[Task prompt]:
Leave out the pictures; transcribe all else exactly.

[Stored data]:
::::
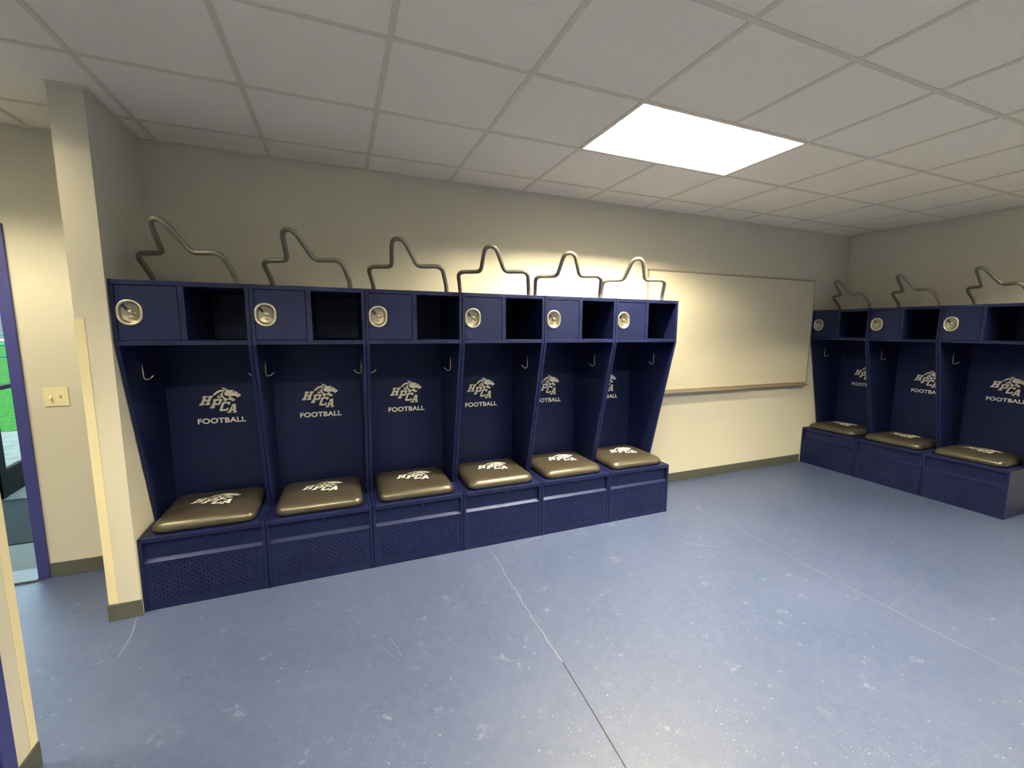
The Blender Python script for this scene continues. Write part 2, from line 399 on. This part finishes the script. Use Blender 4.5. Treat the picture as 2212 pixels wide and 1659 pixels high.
# ------------------------------------------------------------------ locker
PITCH_X = .6172; LW = .6135; H, HS, HB = 1.8329, 1.4912, .4331
DT, DB, DS = .5845, .5773, .3237           # depth of the cabinet, of the base, of the side where it meets the seat
PT = .0185                                  # post thickness
def make_latch(parent):
    cx, cz, hw, hh = .0745, 1.6645, .056, .067
    def rr(w, h, y, r, n=8):
        pts = []
        for qx, qz, a0 in ((1, 1, 0), (-1, 1, 90), (-1, -1, 180), (1, -1, 270)):
            for k in range(n+1):
                a = math.radians(a0+90*k/n); pts.append((cx+qx*(w-r)+r*math.cos(a), y, cz+qz*(h-r)+r*math.sin(a)))
        return pts
    YD = -DT+.004
    bm = bmesh.new()
    prof = [(0, YD+.0002), (.0005, YD-.004), (.004, YD-.0065), (.009, YD-.0065), (.0125, YD-.003), (.0135, YD+.002)]
    rings = [[bm.verts.new(p) for p in rr(hw-i, hh-i, y, .0535-i)] for i, y in prof]
    for a, c in zip(rings, rings[1:]):
        for k in range(len(a)): bm.faces.new((a[k], a[(k+1) % len(a)], c[(k+1) % len(a)], c[k]))
    l = obj('latch', bm, 'latch', parent, smooth=True)
    bm = bmesh.new()
    prof = [(.0135, YD+.002), (.017, YD+.012), (.024, YD+.016)]
    rings = [[bm.verts.new(p) for p in rr(hw-i, hh-i, y, .0535-i)] for i, y in prof]
    for a, c in zip(rings, rings[1:]):
        for k in range(len(a)): bm.faces.new((a[k], a[(k+1) % len(a)], c[(k+1) % len(a)], c[k]))
    bm.faces.new(rings[-1])
    cup = obj('recess_cup', bm, 'latchdark', l, smooth=True)
    # lever: small teardrop finger piece with the padlock boss
    bm = bmesh.new(); sweep(bm, [(cx+.004, YD+.016, cz+.004), (cx+.004, YD+.004, cz+.004), (cx+.004, YD-.002, cz+.004)], .0085, 14)
    sweep(bm, [(cx+.004, YD+.007, cz+.004), (cx+.024, YD+.009, cz-.002)], .004, 8)
    sweep(bm, [(cx-.006, YD+.008, cz-.022), (cx+.010, YD+.008, cz-.022)], .004, 8)
    obj('lever', bm, 'latch', l, smooth=True)
    bm = bmesh.new(); sweep(bm, [(cx-.031, YD+.011, cz+.038), (cx-.014, YD+.0125, cz+.016)], .0055, 10); obj('slot', bm, 'printdark', l, smooth=True)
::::
[Result of this task]:
The Blender Python script for this scene continues. Write part 2, from line 399 on. This part finishes the script. Use Blender 4.5. Treat the picture as 2212 pixels wide and 1659 pixels high.
# ------------------------------------------------------------------ locker
PITCH_X = .6172; LW = .6135; H, HS, HB = 1.8329, 1.4912, .4331
DT, DB, DS = .5845, .5773, .3237           # depth of the cabinet, of the base, of the side where it meets the seat
PT = .0185                                  # post thickness
def make_latch(parent):
    cx, cz, hw, hh = .0745, 1.6645, .056, .067
    def rr(w, h, y, r, n=8):
        pts = []
        for qx, qz, a0 in ((1, 1, 0), (-1, 1, 90), (-1, -1, 180), (1, -1, 270)):
            for k in range(n+1):
                a = math.radians(a0+90*k/n); pts.append((cx+qx*(w-r)+r*math.cos(a), y, cz+qz*(h-r)+r*math.sin(a)))
        return pts
    YD = -DT+.004
    bm = bmesh.new()
    prof = [(0, YD+.0002), (.0005, YD-.004), (.004, YD-.0065), (.009, YD-.0065), (.0125, YD-.003), (.0135, YD+.002)]
    rings = [[bm.verts.new(p) for p in rr(hw-i, hh-i, y, .0535-i)] for i, y in prof]
    for a, c in zip(rings, rings[1:]):
        for k in range(len(a)): bm.faces.new((a[k], a[(k+1) % len(a)], c[(k+1) % len(a)], c[k]))
    l = obj('latch', bm, 'latch', parent, smooth=True)
    bm = bmesh.new()
    prof = [(.0135, YD+.002), (.017, YD+.012), (.024, YD+.016)]
    rings = [[bm.verts.new(p) for p in rr(hw-i, hh-i, y, .0535-i)] for i, y in prof]
    for a, c in zip(rings, rings[1:]):
        for k in range(len(a)): bm.faces.new((a[k], a[(k+1) % len(a)], c[(k+1) % len(a)], c[k]))
    bm.faces.new(rings[-1])
    cup = obj('recess_cup', bm, 'latchdark', l, smooth=True)
    # lever: small teardrop finger piece with the padlock boss
    bm = bmesh.new(); sweep(bm, [(cx+.004, YD+.016, cz+.004), (cx+.004, YD+.004, cz+.004), (cx+.004, YD-.002, cz+.004)], .0085, 14)
    sweep(bm, [(cx+.004, YD+.007, cz+.004), (cx+.024, YD+.009, cz-.002)], .004, 8)
    sweep(bm, [(cx-.006, YD+.008, cz-.022), (cx+.010, YD+.008, cz-.022)], .004, 8)
    obj('lever', bm, 'latch', l, smooth=True)
    bm = bmesh.new(); sweep(bm, [(cx-.031, YD+.011, cz+.038), (cx-.014, YD+.0125, cz+.016)], .0055, 10); obj('slot', bm, 'printdark', l, smooth=True)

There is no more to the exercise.